Political theorists of all stripes have long argued that when economic power is concentrated, political power follows. The immediate lesson of Duran’s Nerd Reich is that these billionaire ideologues are actively investing in a future where their immense wealth buys not just influence over elected politicians — as is arguably the case today — but the rule of law itself.
Yet, Duran notes, US workers once organized throughout the late 1800s and early 1900s to curb the excesses of robber barons, winning the labor rights many of us enjoy today. Unfortunately, those hard-fought victories have been purposefully eroded over decades of union busting, outsourcing, and legal campaigns — an effort which continues to this day.
Zooming out a bit, Duran’s analysis of the present day finds us in a remarkably similar situation — if corporate rule is allowed to sink its teeth any further into our institutions, democracy as we view it could become a historical footnote (if it hasn’t already, as some political scientists have argued.)
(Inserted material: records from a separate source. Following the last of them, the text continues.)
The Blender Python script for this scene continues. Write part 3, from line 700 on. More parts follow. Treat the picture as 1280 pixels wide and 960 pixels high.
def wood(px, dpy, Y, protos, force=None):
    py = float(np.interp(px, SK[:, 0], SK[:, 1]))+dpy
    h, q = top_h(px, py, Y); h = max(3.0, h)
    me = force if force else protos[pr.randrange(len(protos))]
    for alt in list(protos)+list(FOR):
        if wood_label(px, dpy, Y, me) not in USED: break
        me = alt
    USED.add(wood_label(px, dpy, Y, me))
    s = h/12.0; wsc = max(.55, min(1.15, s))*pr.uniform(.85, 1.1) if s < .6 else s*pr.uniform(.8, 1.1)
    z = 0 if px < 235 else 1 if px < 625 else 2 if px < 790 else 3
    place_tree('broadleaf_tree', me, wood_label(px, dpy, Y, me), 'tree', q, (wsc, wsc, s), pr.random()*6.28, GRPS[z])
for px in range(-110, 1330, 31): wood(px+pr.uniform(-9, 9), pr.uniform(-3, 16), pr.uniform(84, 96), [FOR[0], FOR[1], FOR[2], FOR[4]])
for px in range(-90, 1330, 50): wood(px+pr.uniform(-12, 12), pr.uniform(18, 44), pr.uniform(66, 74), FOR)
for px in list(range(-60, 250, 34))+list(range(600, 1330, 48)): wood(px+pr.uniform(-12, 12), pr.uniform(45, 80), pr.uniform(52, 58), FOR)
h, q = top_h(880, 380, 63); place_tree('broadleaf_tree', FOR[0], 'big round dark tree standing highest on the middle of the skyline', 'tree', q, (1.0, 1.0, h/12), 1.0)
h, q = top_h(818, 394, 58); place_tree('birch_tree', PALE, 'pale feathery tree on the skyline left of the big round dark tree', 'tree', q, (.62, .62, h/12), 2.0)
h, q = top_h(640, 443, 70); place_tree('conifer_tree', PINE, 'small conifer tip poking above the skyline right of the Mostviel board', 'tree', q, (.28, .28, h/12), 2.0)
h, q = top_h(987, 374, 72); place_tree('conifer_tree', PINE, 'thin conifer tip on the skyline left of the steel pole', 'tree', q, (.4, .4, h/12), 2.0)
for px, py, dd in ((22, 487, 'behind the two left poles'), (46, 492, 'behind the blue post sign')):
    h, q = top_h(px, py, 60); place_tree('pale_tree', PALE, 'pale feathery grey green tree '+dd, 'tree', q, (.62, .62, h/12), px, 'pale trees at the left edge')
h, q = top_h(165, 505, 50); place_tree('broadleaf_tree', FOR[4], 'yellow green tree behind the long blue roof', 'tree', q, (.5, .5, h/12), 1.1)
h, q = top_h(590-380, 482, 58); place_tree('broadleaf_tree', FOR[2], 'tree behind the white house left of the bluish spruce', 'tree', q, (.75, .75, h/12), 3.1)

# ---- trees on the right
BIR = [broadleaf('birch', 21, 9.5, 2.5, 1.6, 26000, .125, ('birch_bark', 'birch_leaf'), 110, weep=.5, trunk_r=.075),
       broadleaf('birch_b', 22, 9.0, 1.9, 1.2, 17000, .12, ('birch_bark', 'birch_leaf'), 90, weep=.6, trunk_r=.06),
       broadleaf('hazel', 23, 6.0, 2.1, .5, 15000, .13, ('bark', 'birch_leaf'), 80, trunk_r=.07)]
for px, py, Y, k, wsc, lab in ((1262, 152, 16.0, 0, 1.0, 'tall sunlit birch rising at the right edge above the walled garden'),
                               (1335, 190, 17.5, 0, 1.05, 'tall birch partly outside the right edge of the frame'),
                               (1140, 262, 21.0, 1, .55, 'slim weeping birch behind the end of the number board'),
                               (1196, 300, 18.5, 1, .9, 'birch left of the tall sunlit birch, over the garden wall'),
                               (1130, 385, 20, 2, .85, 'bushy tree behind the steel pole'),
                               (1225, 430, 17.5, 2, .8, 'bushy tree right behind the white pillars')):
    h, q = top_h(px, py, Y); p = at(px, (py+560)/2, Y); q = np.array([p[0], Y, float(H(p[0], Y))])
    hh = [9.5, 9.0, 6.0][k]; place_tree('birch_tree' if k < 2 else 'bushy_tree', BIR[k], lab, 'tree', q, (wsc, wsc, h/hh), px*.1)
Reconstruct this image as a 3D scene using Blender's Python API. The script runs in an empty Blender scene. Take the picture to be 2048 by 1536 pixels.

“We have a bunch of CEOs telling us that AI is going to get rid of millions and millions of jobs,” Duran argues. “Well, what’s going to happen to those people who can no longer work? What is their future? What is the future of their children? What does democracy look like when you don’t get to eat unless someone like Elon Musk is approving of your existence?”
Unless you’re a billionaire tech CEO, the stakes Duran lays out are clear. Behind the hyped-up rhetoric of “innovation” lies an age-old project: the wealthy elite reshaping society in their own image. The antidote is also old: democratic resistance and politics built around in the material needs of the many, not the dystopian fantasies of a wealthy few.